Mas era verdade, ali estava um aerograma amarelinho, com o seu nome no endereço. Mirou, virou o pequeno rectângulo de um lado, revirou do outro. Procurou o remetente mas estava em branco. De quem seria?
Não estando habituado a receber correspondência, nem ligou à cor da missiva. Normalmente, as cartas vindas do puto eram azuis. Os amarelos tinham sentido contrário. A não ser que fossem escritos por outro militar num outro local qualquer da guerra.
Remirou de novo, coçou a cabeça e sem pressa, maquinalmente, desdobrou o aerograma.
Os autores da brincadeira, mais uns quantos que se lhes juntaram, miravam de longe, agremiados, a ver no que aquilo iria dar
O Pinheiro começou a ler, silenciosamente, mantendo um ar carregado, saturado de pontos de interrogação como se questionasse:
-Da minha irmã?
Mesmo ao longe, notaram a alteração gradual do seu fácies. À medida que avançava na leitura, foi ruborescendo, o cenho carregando, os lábios crispando a denunciar a fúria crescente. O seu olhar parecia lançar chispas. Acabou de ler, amarfanhou furiosamente o papel e vociferou colérico:
- Puta de merda! Quem pensa ela que é?
Seguiu-se uma torrente de asneiras, tantas quantas conseguiu sacar do seu reportório de caserna, atirando-as em catadupa para cima da desgraçada, à medida que, gesticulando furiosamente, acelerava o passo em direcção à caserna. Durante um bom bocado ninguém mais o ouviu.
Comprometidos, os autores da patifaria, riam à socapa.
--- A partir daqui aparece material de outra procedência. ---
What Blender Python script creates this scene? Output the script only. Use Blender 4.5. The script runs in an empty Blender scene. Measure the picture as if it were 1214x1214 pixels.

Creio que nenhum se atreveu a confessar a autoria do escrito, mesmo sabendo que, se o fizesse, ilibaria a desgraçada das culpas que não tinha. Assim, o Pinheiro continuou convencido de que a carta era mesma da sua infeliz irmã, demonstrando acreditar ser ela capaz disso ou de coisa pior. Razões haveria para que nunca lhe tivesse escrito.
Só não sei se alguma vez se dignou responder à ofensa.